Written evidence submitted by Reform Political Advertising
Introduction
This paper provides Reform Political Advertising’s response to the call for evidence from the DCMS Sub-Committee on Online safety and online harms, addressing specifically ‘Are there any contested inclusions, tensions or contradictions in the draft Bill that need to be more carefully considered before the final Bill is put to Parliament?’.
Who we are
Reform Political Advertising (RPA) has been campaigning for some three years now to do what it says on the tin; more specifically, to establish regulation of electoral advertising in particular so that it is required to be accurate when making material claims. RPA was founded by Alex Tait and Benedict Pringle, both holding or having held senior positions in the advertising industry, the former in charge of all Unilever advertising in the U.K. and Ireland. The author of this note is Rae Burdon, formerly COO of the Advertising Association and a director of RPA.

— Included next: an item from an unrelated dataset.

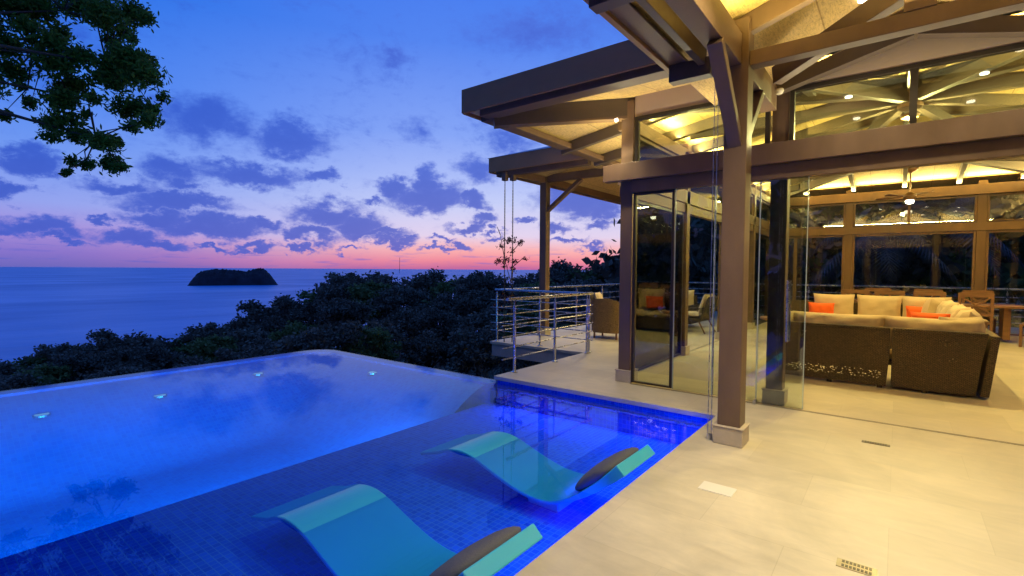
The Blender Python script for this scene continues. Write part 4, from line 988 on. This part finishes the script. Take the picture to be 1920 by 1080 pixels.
for i in range(3):
    cushion(-5.95+i*.68, 13.35, .72, .68, .52, .2, tilt=.12, parent=BS, seed=80+i); cushion(-5.95+i*.68, 13.08, .44, .68, .62, .16, tilt=math.pi/2, parent=BS, seed=84+i)
for x in (-6.2, -4.3): MB().box(x-.03, x+.03, 12.8, 12.86, 0, .119).build('leg', DARKM, BS)
pillow((-5.55, 13.12, .70), .46, .34, .1, .15, 'orange pillow on the balcony sofa, left of two', 75)
pillow((-5.05, 13.06, .68), .46, .36, -.12, .12, 'faded orange pillow on the balcony sofa, right of two', 76)
def armchair(x, y, rz, label):
    r_ = root('lounge_chair', label, 'armchair', (x, y, 0)); Mx = Matrix.Translation((x, y, 0)) @ Matrix.Rotation(rz, 4, 'Z')
    def tb(nm, b, mt): b.v = [tuple(Mx @ Vector(v)) for v in b.v]; b.build(nm, mt, r_, bevel=.006)
    tb('seat', MB().box(-.30, .30, -.30, .32, .28, .35), WICKER); tb('backrest', MB().prism([(-.30, -.30, .35), (-.30, -.36, .35), (-.30, -.56, .86), (-.30, -.50, .88)], (.6, 0, 0)), WICKER)
    for sg in (-1, 1):
        tb('armrest', MB().beam((sg*.31, -.42, .60), (sg*.31, .26, .54), .05, .03), WICKER)
        tb('leg', MB().beam((sg*.28, .30, .28), (sg*.30, .38, 0), .03, .03), TEAK); tb('leg', MB().beam((sg*.28, -.28, .28), (sg*.30, -.44, 0), .03, .03), TEAK)
        tb('arm_post', MB().beam((sg*.31, .24, .3), (sg*.31, .24, .55), .03, .03), TEAK)
    cushion(*(Mx @ Vector((0, .02, .42))), .54, .56, .13, rz=rz, tilt=math.pi/2, parent=r_, name='seat_cushion', seed=91)
    cushion(*(Mx @ Vector((0, -.33, .70))), .52, .50, .14, rz=rz, tilt=.32, parent=r_, name='back_cushion', seed=92)
armchair(-3.95, 12.3, 1.45, 'lounge chair with cream cushions on slanted legs facing left on the balcony')
armchair(-5.55, 11.2, -1.3, 'lounge chair partly hidden behind the corner column of the glass wall')
for i, (x, y) in enumerate(((-4.35, 10.6), (-4.75, 11.9))):
    r_ = root('small_table', ['small balcony table with orange top, nearer one', 'small balcony table with orange top, farther one'][i], 'table', (x, y, 0), 'orange topped balcony tables')
    MB().box(x-.25, x+.25, y-.25, y+.25, .43, .455).build('tabletop', pmat('orange_top', (.62, .16, .04), .4), r_, bevel=.004)
    for (u, v) in ((-.22, -.22), (.22, -.22), (-.22, .22), (.22, .22)): MB().beam((x+u*.8, y+v*.8, .43), (x+u*1.05, y+v*1.05, 0), .025, .025).build('leg', TEAK, r_)

# ------------------------------------------------------------------ lamps of the house and added fill lamps
def strip(name, p, q, d, power, w=.06, col=WARM):
    """long area light lying from p to q and shining along d"""
    p = Vector(p); q = Vector(q); X = (q-p).normalized(); Z = -(Vector(d).normalized()); Z = (Z-X*Z.dot(X)).normalized(); Y = Z.cross(X)
    o = lamp('AREA', name, tuple((p+q)/2), power, col, VL, (q-p).length, size_y=w)
    o.rotation_euler = Matrix((X, Y, Z)).transposed().to_euler()
strip('cove_fill_strip', (-2.8, 16.10, 3.63), (2.95, 16.10, 3.63), (0, -.7, 1), 230)
strip('cove_fill_strip', (-2.84, 6.6, 3.63), (-2.84, 15.9, 3.63), (.3, 0, 1), 330)
strip('cove_fill_strip', (2.98, 6.6, 3.63), (2.98, 15.9, 3.63), (-.3, 0, 1), 1000)
strip('cove_fill_strip', (-2.7, 6.36, 3.52), (2.8, 6.36, 3.52), (0, .3, 1), 260)  # front strip added, unseen, to brighten the near ceiling
strip('soffit_fill_strip', (-3.13, 6.5, 2.9), (-3.13, 9.2, 2.9), (-.5, 0, 1), 34, .05, WARMW)  # unseen strip added on the header to brighten the soffit
strip('soffit_fill_strip', (-3.0, 5.955, 2.895), (-1.3, 5.955, 2.895), (0, -.5, 1), 16, .04, WARMW)  # added likewise for the front soffit and wall band
strip('porch_fill_strip', (-1.09, 1.0, 3.49), (-1.09, 4.3, 3.49), (.6, 0, 1), 26)  # strips added on the porch beams, unseen, to brighten the matting
strip('porch_fill_strip', (1.22, 1.0, 3.49), (1.22, 4.3, 3.49), (-.6, 0, 1), 26)
strip('porch_fill_strip', (-.95, 5.955, 2.895), (1.1, 5.955, 2.895), (0, -.4, 1), 18, .04, WARMW)  # added on the front beam to brighten the gable wall band
strip('porch_fill_strip', (-.9, 4.40, 3.36), (1.0, 4.40, 3.36), (0, -.25, 1), 20)
lamp('POINT', 'hub_lamp', (RX, A1[1], RZ-.62), 330, WARM, VL, .06)
MB().lathe((RX, A1[1], RZ-.58), [(.02, .0), (.10, .02), (.12, .06), (.02, .10)], 16).build('hub_shade', FANM, VL)
for yy in (7.4, 10.6):  # fill spots with holders, added to brighten the ceiling matting
    for sg in (-1, 1): lamp('SPOT', 'ceiling_fill_lamp', (RX+sg*2.55, yy, 3.25), 230 if sg < 0 else 430, WARM, VL, .05, (RX+sg*.6, yy, 4.4), 150, 1); MB().cyl((RX+sg*2.55, yy, 3.16), (RX+sg*2.55, yy, 3.24), .05, 14).cyl((RX+sg*2.55, yy, 3.18), (RX+sg*2.98, yy, 3.18), .012, 6).build('ceiling_fill_lamp', FANM, VL)
DLP = []
for (x, y, z) in ((-1.5, 7.6, 3.6), (.07, 7.4, 3.7), (1.6, 7.6, 3.6), (-1.4, 10.4, 3.7), (1.5, 10.4, 3.7), (-1.4, 13.6, 3.7), (.6, 13.2, 3.8), (1.9, 13.6, 3.6)):
    z = cz(x, y)-.02
    MB().cyl((x, y, z), (x, y, z-.015), .045, 14).build('downlight', LAMP, VL); lamp('SPOT', 'downlight_beam', (x, y, z-.03), 165, WARM, VL, .05, (x, y, 0), 125, 1)
for (x, y, pw) in ((-.55, 3.3, 230), (.7, 3.3, 230), (-.5, 1.9, 120), (.8, 1.9, 120), (-.3, 5.3, 120), (.9, 5.3, 110)):
    z = gz(x)-.02; MB().cyl((x, y, z), (x, y, z-.02), .045, 14).build('downlight', LAMP, VL); lamp('SPOT', 'downlight_beam', (x, y, z-.04), pw, WARMW, VL, .05, (x, y, 0), 125, .9)
lamp('SPOT', 'eave_beam_light', (-3.05, 5.7, 3.42), 90, WARMW, VL, .04, (-3.1, 6.1, 0), 110, 1)
lamp('SPOT', 'eave_beam_light', (-3.5, 7.6, 3.3), 90, WARMW, VL, .04, (-3.9, 7.8, 0), 100, 1)
lamp('SPOT', 'soffit_fill_light', (-3.05, 6.0, 3.05), 25, WARM, VL, .04, (-3.6, 6.2, 4), 150, .8)  # fill spot without a fixture, added to brighten the corner soffit
for (x, y) in ((-5.2, 10.2), (-5.2, 13.0), (-4.2, 12.2)):
    MB().cyl((x, y, 3.52), (x, y, 3.50), .045, 14).build('downlight', LAMP, VL); lamp('SPOT', 'downlight_beam', (x, y, 3.48), 240, WARMW, VL, .05, (x, y, 0), 125, .8)
SC.render.film_transparent = False
SC.cycles.max_bounces = 10; SC.cycles.transparent_max_bounces = 24; SC.cycles.glossy_bounces = 5; SC.cycles.diffuse_bounces = 4
SC.cycles.sample_clamp_indirect = 6; SC.cycles.caustics_reflective = False; SC.cycles.caustics_refractive = False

RPA is supported by ISBA - the trade body for advertisers in the UK - and by several political parties, the Green Party and the Women’s Equality Party among them. The Liberal Democrats also agreed to our campaign ‘pledge’ for the May 2021 London mayoral elections, together with five other candidates. We have worked with the Compassion in Politics cross-party group and we have convened webinars co-chaired by MPs such as Tommy Sheppard, Debbie Abrahams, and Liz Saville Roberts.
We are not-for-profit and determinedly politically neutral.
Our premise
Simply that electoral political advertising should be required to observe the same standards as all other advertising in the matter of material claims that can be substantiated. We are not proposing that ‘policy or political arguments’ (the term used by the Cabinet Office) should be regulated further. Readers of this note will likely be familiar with the current regulatory framework, i.e. the RPA 1983 prohibition of false statement of fact about the personal character or conduct of an election candidate and the requirement in print material for candidates and their promoters to be identified. (The Election Bill that has its second reading on September 7th – in our view wholly inadequate legislation in this context – extends the latter requirement to digital material).
Electoral advertising reviews from 2019 and 2021 have shown blatant and ridiculous abuse from many advertisers, much to the frustration of voters, nine out of ten of whom think that ‘it should be a legal requirement that factual claims in political adverts must be accurate.’ (YouGov 2019)
The Government’s perspective
In June 2020, the House of Lords Democracy and Digital Technologies Committee, published ‘Digital Technology and the Resurrection of Trust’
A primary recommendation from the Report stated (para 36): ‘The relevant experts in the ASA, the Electoral Commission, Ofcom and the UK Statistics Authority should co-operate through a regulatory committee on political advertising. Political parties should work with these regulators to develop a code of practice for political advertising, along with appropriate sanctions, that restricts fundamentally inaccurate advertising during a parliamentary or mayoral election, or referendum. This regulatory committee should adjudicate breaches of this code.’
RPA provided evidence to the House of Lords Committee and strongly supported the recommendation above. The Government’s Response to the Report rejected the notion that ‘fundamentally inaccurate advertising during a parliamentary or mayoral election, or referendum’ should be restricted, holding that ‘policy or political arguments……..which can be rebutted by rival campaigners as part of the normal course of political debate are not regulated and the government does not support such regulation.’
The government was not, of course, asked to support the kind of regulation that they accuse the House of Lords of recommending. It is clear that this government finds it convenient to shelter behind a ‘freedom of speech’ argument when the evidence suggests that it is not so much freedom of speech that they wish to protect but the freedom for the party in power to (continue to) lie in electoral advertising.
The point of the above
We are showing that this – false statements of fact in electoral advertising - is first, the subject of risibly irresponsible advertising from many sources but in particular the party in power; second, a significant issue for voters and third a situation that the government is determined to protect, as is demonstrated by their evasive response to the House of Lords recommendation and by other statements on the issue.
And how it apples to the draft Online safety bill
The draft bill includes under Section 13 Duties to protect content of democratic importance: (Category 1 services), in part set out in this context as follows:
A duty to operate a service using systems and processes designed to ensure that the importance of the free expression of content of democratic importance is taken into account when making decisions about (a) how to treat such content (especially decisions about whether to take it down or restrict users’ access to it), and (b) whether to take action against a user generating, uploading or sharing such content.
And
‘the content is or appears to be specifically intended to contribute to democratic political debate in the United Kingdom or a part or area of the United Kingdom.’
We understand and respect the motives behind the drafting outlined above. However, our experience suggests that those admirable motives may be exploited by less admirable practitioners or advisors such that paid or unpaid electoral advertising is protected even in the event that an authority is established to regulate it and that digital platforms are authorised to take down advertising that transgresses.
Deliberate or otherwise, we propose that the drafting of this section of the bill is more carefully considered so that ‘fundamentally inaccurate’ electoral advertising does not escape by the back door of the Online Safety bill.